Tarakeshwar Chakraborti, general secretary of the AIBEA, went on to state that it is the private sector "which is responsible for the current ill-health of banks having borrowed -- peoples' deposit mobilised in the banks and held in trust -- and not repaying the same." This is largely true.

A combination of political patronage and widespread corruption allowed the corporate sector to get away with willful default even as it continued to borrow through other companies. All signs of potential sickness and weak feasibility were simply ignored.

The unions hit pay dirt with their move. When it became clear that bank unions were defying the banking secrecy, the CII, within hours of the submission of their report, simply withdrew the recommendation for closure of sick banks.

Having tasted blood, the unions are going a step ahead. This time they have gone the whole hog and released over 1,000 names of bank loan-defaulters, which have been published as a thick compendium.

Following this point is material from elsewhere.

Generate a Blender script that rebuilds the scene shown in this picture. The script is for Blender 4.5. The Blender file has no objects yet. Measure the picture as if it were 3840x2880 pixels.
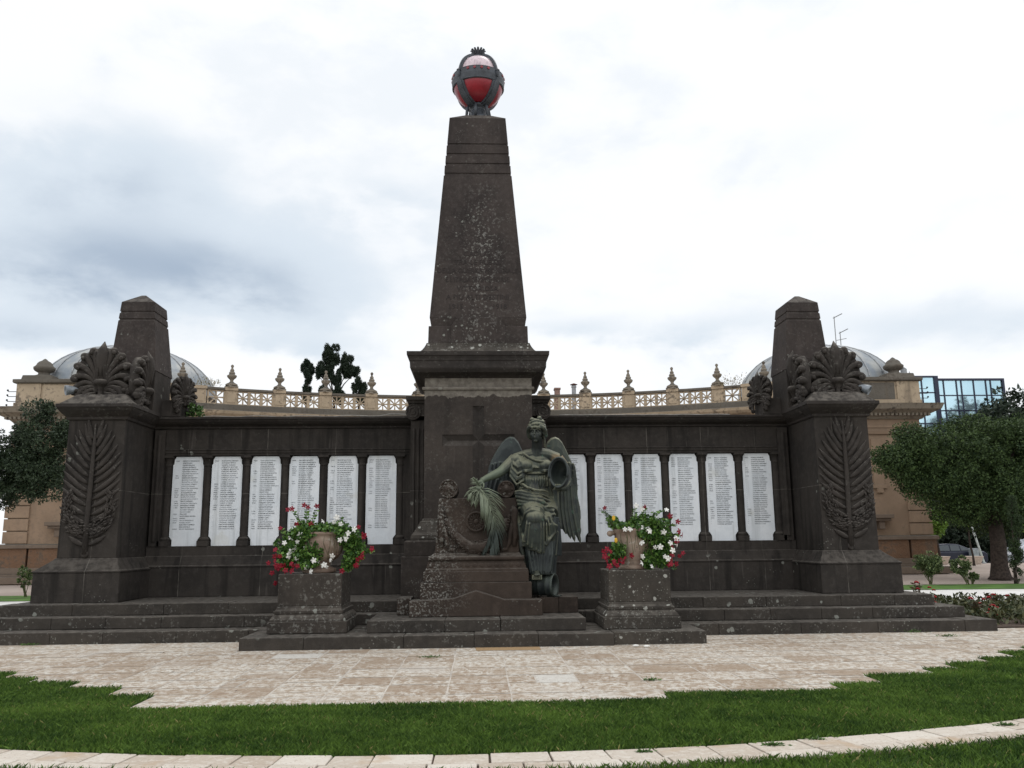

The unions took a delegation to the President of India and asked him to intervene in the issue when matters such as bank closure were brought to him for his assent.

By going straight to the President, the bank unions are daring the government to act against them for violating banking secrecy. While the unions are clearly motivated by the need to prevent closure of banks and retrenchment of staff, the release of the defaulters list is bound to turn the heat on government to implement swift and efficient loan-recovery laws.

The unions are not satisfied with DRTs; they want willful default of bank loans to be treated as criminal offence backed by stringent punishment. They have also demanded special courts/legislation for expeditious recovery of 'bad loans'.

Interestingly, unions have also opposed the Asset Reconstruction Companies or ARCs, which will only split banks into bad banks and good banks.

The segregation of bad loans without any fundamental change in policy, without increased autonomy for management accompanied by stricter strict accountability, and without succession planning or elimination of political interference will now work, they say.

As crucial stakeholders who are willing to buck the system, bank unions have the power to be effective. In fact, enlightened trade unions are the only collective force in India, which can break the stranglehold of the neta-babu nexus across all segments of the economy today.

The key is enlightened trade unionism. The bank unions seem on the right course so far. It remains to be seen if they can keep up the pressure and focus on broader national interest.